Colombia entered the list of countries with the largest millionaire outflows in 2025, after 150 high-net-worth individuals left the country during that year, carrying an estimated US$1 billion in liquid private wealth and extending a decade-long pattern that has already cut the growth rate of Colombia’s millionaire resident population by 15%, according to the Henley Private Wealth Migration Report 2025.
In 2025, approximately 142,000 people with a net worth above US$1 million in liquid investable assets, excluding real estate, relocated internationally, the largest voluntary transfer of private capital in modern history according to Henley & Partners and its partner firm New World Wealth; of that global total, 1,600 departed Latin America, with Brazil losing 1,200 and Colombia losing 150, making both countries the region’s most significant sources of outbound wealth.
Why Colombia is losing its wealthiest residents
Three converging factors drove Colombia’s 2025 millionaire outflow: political uncertainty tied to the approaching May 2026 presidential elections, an expanding tax burden on high-net-worth individuals, and the resurgence of armed groups across multiple departments, compounded by exchange rate risk that makes holding liquid assets in Colombian pesos less appealing for individuals with the mobility to denominate wealth elsewhere.
The tax dynamic is the most specific: Colombia belongs to only four countries worldwide that apply a comprehensive wealth tax, alongside Norway, Spain, and Switzerland.
After Congress struck down a proposed fiscal reform, President Gustavo Petro’s government issued Legislative Decree 1474 in February 2026, raising the wealth tax from 0.5% to 1.6% for Colombians holding liquid assets above US$2.87 million, while simultaneously lowering the entry threshold so that a broader segment of the wealthy population now falls within the tax’s reach.
Colombia ingresó al listado de los países con la mayor fuga de millonarios en América Latina https://t.co/bOQJzBFgK0 via @larepublica_co @IglesiasJulio87 @elcolombiano @Danielbricen @JDOviedoAr
— Santiago Ramirez (@arqsramirez) April 6, 2026
Costa Rica and Panama attract what Colombia pushes away
Costa Rica received 350 millionaires in 2025, bringing in an estimated US$2.8 billion in accompanying wealth, and its millionaire resident population grew by more than 70% over the past decade, a figure that reflects deliberate policy: the country charges no tax on capital gains earned abroad, applies a maximum income tax rate of 25%, and levies no inheritance tax, creating conditions that actively attract the capital in motion that countries like Colombia are generating.
Panama added 300 millionaires in 2025 with approximately US$2.4 billion in wealth, and both Central American nations top the regional destinations for departing Colombian and Brazilian millionaires, alongside the United States, particularly Florida, and Portugal; the destinations share a consistent profile of lower capital tax rates and more stable short-term political environments.
According to the Henley report, this movement carries an economic cost beyond the immediate tax loss: departing high-net-worth individuals take with them the currency inflows their assets generate, the companies they would have built, and the investment-driven employment that reaches the middle class through a multiplier effect that reverses when the investor leaves rather than arrives.
The Government’s counter-argument and the Court dispute ahead
The government’s revenue case is concrete: according to Bloomberg, if Colombia fully collects on the revised wealth tax, the country could raise an additional US$1.1 billion in 2026, a figure that supporters argue more than compensates for the liquid assets the 150 departing millionaires carried out during the prior year.
Not everyone accepts the capital flight narrative, however.

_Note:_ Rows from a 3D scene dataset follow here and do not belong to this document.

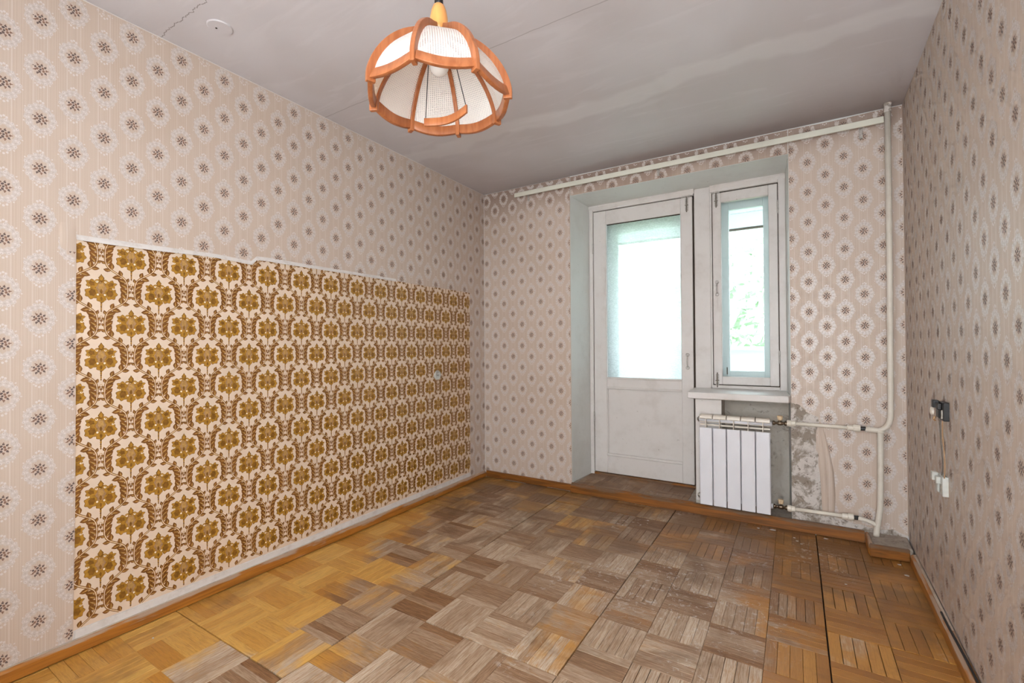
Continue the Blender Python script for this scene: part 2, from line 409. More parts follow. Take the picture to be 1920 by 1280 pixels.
def lathe(bm, prof, centre, axis='z', n=24):
    """prof: (radius, along) pairs"""
    cx, cy, cz = centre; rings = []
    for r, h in prof:
        ring = []
        for k in range(n):
            a = 2 * PI * k / n; p, q = r * math.cos(a), r * math.sin(a)
            co = {'z': (cx + p, cy + q, cz + h), 'x': (cx + h, cy + p, cz + q), 'y': (cx + p, cy + h, cz + q)}[axis]
            ring.append(bm.verts.new(co))
        rings.append(ring)
    for a, b in zip(rings, rings[1:]):
        for k in range(n): bm.faces.new((a[k], a[(k + 1) % n], b[(k + 1) % n], b[k]))
    bm.faces.new(rings[0]); bm.faces.new(rings[-1])
    return bm
def arc(p, q, r_pts): return [Vector(p).lerp(Vector(q), k / r_pts) for k in range(r_pts + 1)]
def bez(a, b, cc, d, n=14):
    a, b, cc, d = map(Vector, (a, b, cc, d)); o = []
    for i in range(n + 1):
        t = i / n; s = 1 - t
        o.append(a * s ** 3 + b * 3 * s * s * t + cc * 3 * s * t * t + d * t ** 3)
    return o

def sheet(name, outline, place, uvf, mat, parent, thick=0.0015, hole=None):
    """a sheet of wallpaper: 2-D outline placed by place(u, v, h); front face at h=thick"""
    bm = nb(); uvl = bm.loops.layers.uv.new('UVMap')
    fr = [bm.verts.new(place(u, v, thick)) for u, v in outline]; bk = [bm.verts.new(place(u, v, 0.0)) for u, v in outline]
    n = len(outline); faces = [(bm.faces.new(fr), outline)]
    bm.faces.new(bk)
    for i in range(n):
        j = (i + 1) % n
        faces.append((bm.faces.new((fr[i], fr[j], bk[j], bk[i])), [outline[i], outline[j], outline[j], outline[i]]))
    for f, cs in faces:
        for lp, (u, v) in zip(f.loops, cs): lp[uvl].uv = uvf(u, v)
    return obj(name, bm, mat, parent)

# ---- the lace medallions of the newer paper, printed as flat ink polygons
def ell(cx, cy, rx, ry, n=8, rot=0.0):
    return [(cx + rx * math.cos(2 * PI * k / n) * math.cos(rot) - ry * math.sin(2 * PI * k / n) * math.sin(rot), cy + rx * math.cos(2 * PI * k / n) * math.sin(rot) + ry * math.sin(2 * PI * k / n) * math.cos(rot)) for k in range(n)]
MEDAL = []
def _medal():
    N = 56
    def ro(t): return 1 + 0.055 * math.sin(14 * t + 0.6) + 0.030 * math.sin(5 * t + 0.9) + 0.02 * math.sin(27 * t)
    def ri(t): return 1 + 0.09 * math.sin(8 * t + PI / 2) + 0.03 * math.sin(19 * t)
    O = [(0.0430 * ro(2 * PI * k / N) * math.cos(2 * PI * k / N), 0.0560 * ro(2 * PI * k / N) * math.sin(2 * PI * k / N)) for k in range(N)]
    I = [(0.0250 * ri(2 * PI * k / N) * math.cos(2 * PI * k / N), 0.0330 * ri(2 * PI * k / N) * math.sin(2 * PI * k / N)) for k in range(N)]
    for k in range(N): MEDAL.append((0, 0, [I[k], O[k], O[(k + 1) % N], I[(k + 1) % N]]))
    r = random.Random(4)
    for k in range(14):                                   # scrolls round the ring
        t = 2 * PI * (k + 0.3) / 14
        for f, sz, m in ((0.93, 0.0052, 1), (0.95, 0.0022, 2), (0.72, 0.0036, 1)):
            MEDAL.append((m, 1 if m == 1 else 2, ell(0.0430 * f * math.cos(t), 0.0560 * f * math.sin(t), sz, sz * 0.8, 7, t + 0.6)))
        t += PI / 14
        MEDAL.append((2, 1, ell(0.0430 * 0.80 * math.cos(t), 0.0560 * 0.80 * math.sin(t), 0.0038, 0.0014, 6, t + 1.2)))
        if k % 2: MEDAL.append((1, 1, ell(0.0430 * 1.08 * math.cos(t), 0.0560 * 1.08 * math.sin(t), 0.0030, 0.0024, 6, t)))
    for sx, sy in ((0, 0.0665), (0, -0.0675), (0.009, -0.0625), (-0.009, -0.0625), (0.007, 0.0625), (-0.007, 0.0625)):
        MEDAL.append((1, 1, ell(sx, sy, 0.0036, 0.0042, 7)))
    for k, (rad, cnt, sz) in enumerate(((0.0, 1, 0.0046), (0.0085, 5, 0.0054), (0.0155, 9, 0.0044), (0.0200, 9, 0.0024))):
        for q in range(cnt):
            t = 2 * PI * q / cnt + k * 0.7
            MEDAL.append((3 + (q + k) % 2, 1, ell(rad * math.cos(t) + r.uniform(-.0008, .0008), rad * 1.05 * math.sin(t) + r.uniform(-.0008, .0008), sz * 0.92, sz * 0.72, 6, t + r.uniform(0.4, 2.4))))
_medal()
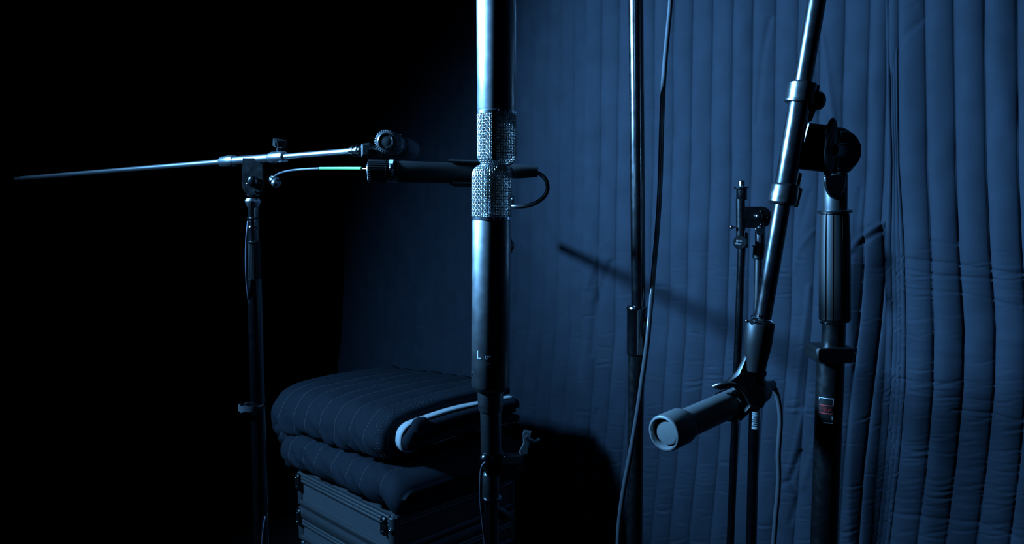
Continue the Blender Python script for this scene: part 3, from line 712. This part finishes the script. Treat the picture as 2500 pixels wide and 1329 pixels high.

Professor Gustavo Flores-Macías of Cornell University argued for the Wilson Center that concerns about massive capital flight from Colombia are historically overstated, noting that previous wealth tax increases on economic elites were absorbed without systemic disruption to investment or employment, a precedent that the government has cited in defending the February 2026 decree.
In April 2026, Colombian companies pressed the Constitutional Court to suspend Legislative Decree 1474 as a US$2.3 billion liability came due; this will show whether Colombia can hold the policy together long enough to collect the revenue it needs, or whether legal challenges, accelerating outflows, and 2026 electoral pressure will force a recalibration before voters cast their ballots.